Many academic journals charge a subscription fee that is out of reach for the common person, which means that independent researchers and students are at a disadvantage when it comes to accessing information. Elementa aims to make research about the anthropocene era we’re in freely accessible for everyone.

Elementa follows the example of organizations such as PLoS, who offers peer-reviewed research to academics worldwide on an open-access, public-good basis. Elementa aims to facilitate scientific solutions to the challenges presented by this era of accelerated human impact on natural systems. It is committed to the rapid publication of technically sound, peer-reviewed articles that address interactions between human and natural systems and behaviors. Six knowledge domains form the structure of the publication, each headed by an Editor-in-Chief – Atmospheric Science, Earth and Environmental Science, Ecology, Ocean Science, Sustainable Engineering, and Sustainability Sciences.

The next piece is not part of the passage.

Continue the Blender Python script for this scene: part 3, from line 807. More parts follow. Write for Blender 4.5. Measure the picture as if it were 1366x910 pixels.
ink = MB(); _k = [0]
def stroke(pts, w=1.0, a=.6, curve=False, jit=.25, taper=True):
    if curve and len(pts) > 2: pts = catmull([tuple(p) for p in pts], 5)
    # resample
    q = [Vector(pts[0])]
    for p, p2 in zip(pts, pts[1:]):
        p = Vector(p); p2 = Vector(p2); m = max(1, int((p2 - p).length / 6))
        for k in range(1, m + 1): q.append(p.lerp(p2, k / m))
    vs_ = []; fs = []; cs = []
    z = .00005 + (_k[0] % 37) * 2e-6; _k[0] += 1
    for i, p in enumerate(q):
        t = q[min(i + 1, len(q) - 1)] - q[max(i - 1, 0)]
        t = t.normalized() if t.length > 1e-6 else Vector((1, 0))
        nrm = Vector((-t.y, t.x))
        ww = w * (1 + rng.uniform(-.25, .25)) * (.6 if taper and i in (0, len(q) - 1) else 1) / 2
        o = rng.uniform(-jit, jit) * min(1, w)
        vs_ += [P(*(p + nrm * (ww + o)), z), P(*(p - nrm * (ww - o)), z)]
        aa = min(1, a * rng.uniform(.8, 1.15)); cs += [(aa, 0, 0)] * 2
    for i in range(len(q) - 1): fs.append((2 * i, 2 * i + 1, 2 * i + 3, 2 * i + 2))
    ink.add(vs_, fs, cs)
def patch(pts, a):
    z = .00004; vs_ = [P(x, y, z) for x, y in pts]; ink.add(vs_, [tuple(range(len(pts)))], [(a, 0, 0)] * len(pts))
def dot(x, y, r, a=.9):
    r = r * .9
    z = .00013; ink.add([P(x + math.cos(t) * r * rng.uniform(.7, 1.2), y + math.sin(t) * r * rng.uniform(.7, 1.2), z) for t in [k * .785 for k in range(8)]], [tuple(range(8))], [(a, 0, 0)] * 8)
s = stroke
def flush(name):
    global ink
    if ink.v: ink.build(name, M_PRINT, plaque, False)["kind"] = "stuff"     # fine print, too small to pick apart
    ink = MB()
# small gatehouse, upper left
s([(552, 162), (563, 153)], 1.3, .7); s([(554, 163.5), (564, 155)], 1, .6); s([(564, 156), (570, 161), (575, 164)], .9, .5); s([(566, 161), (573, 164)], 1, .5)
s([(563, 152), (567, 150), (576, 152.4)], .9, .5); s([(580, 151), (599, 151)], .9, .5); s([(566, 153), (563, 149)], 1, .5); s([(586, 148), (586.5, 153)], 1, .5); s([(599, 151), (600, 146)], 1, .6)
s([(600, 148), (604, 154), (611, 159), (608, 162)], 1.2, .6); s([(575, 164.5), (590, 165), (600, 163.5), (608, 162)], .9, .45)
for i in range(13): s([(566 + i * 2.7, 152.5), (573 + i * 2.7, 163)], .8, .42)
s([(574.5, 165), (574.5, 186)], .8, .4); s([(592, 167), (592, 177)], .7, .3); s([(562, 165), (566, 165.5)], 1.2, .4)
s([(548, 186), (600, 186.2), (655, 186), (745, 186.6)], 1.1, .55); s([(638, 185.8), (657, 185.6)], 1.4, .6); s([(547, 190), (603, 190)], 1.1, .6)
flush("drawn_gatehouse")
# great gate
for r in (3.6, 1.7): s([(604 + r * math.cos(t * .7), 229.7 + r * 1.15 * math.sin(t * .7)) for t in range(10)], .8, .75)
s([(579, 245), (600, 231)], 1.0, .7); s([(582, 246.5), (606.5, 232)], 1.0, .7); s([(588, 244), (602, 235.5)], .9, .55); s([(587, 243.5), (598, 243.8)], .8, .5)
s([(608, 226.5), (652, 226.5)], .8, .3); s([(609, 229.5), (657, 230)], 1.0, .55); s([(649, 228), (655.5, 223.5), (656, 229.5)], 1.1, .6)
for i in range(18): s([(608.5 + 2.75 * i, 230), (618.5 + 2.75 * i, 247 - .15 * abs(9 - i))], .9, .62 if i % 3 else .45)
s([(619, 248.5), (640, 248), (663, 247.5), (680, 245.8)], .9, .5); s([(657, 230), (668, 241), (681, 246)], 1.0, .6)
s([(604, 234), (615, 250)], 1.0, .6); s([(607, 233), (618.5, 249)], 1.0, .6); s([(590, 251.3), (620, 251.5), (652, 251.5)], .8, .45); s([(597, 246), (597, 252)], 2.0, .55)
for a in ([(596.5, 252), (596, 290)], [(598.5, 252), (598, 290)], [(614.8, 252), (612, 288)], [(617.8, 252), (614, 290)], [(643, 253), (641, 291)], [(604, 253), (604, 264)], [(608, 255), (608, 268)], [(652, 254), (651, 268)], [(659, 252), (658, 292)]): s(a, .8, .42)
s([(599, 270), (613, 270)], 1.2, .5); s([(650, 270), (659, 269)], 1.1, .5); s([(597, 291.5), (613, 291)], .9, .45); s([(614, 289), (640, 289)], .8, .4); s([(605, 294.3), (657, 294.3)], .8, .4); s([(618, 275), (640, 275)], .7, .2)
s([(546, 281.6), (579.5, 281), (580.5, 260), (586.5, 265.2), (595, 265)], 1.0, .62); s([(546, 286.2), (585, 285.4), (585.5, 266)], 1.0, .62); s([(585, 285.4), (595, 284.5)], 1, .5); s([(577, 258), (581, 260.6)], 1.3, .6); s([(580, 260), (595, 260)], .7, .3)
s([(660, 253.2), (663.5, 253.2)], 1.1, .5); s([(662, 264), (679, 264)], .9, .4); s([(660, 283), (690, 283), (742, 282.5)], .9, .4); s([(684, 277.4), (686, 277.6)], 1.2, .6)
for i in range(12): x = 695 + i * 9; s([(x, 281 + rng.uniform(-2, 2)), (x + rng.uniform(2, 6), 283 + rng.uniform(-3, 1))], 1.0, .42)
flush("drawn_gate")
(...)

It’s not just academic journals that are freeing knowledge to make it more available in the USA. The White House has recently stated that research funded by the American government will be freely available:

The White House has moved to make the results of federally funded research available to the public for free within a year, bowing to public pressure for unfettered access to scholarly articles and other materials produced at taxpayers’ expense.

“Americans should have easy access to the results of research they help support,” John Holdren, the director of the White House Office of Science and Technology Policy, wrote on the White House website.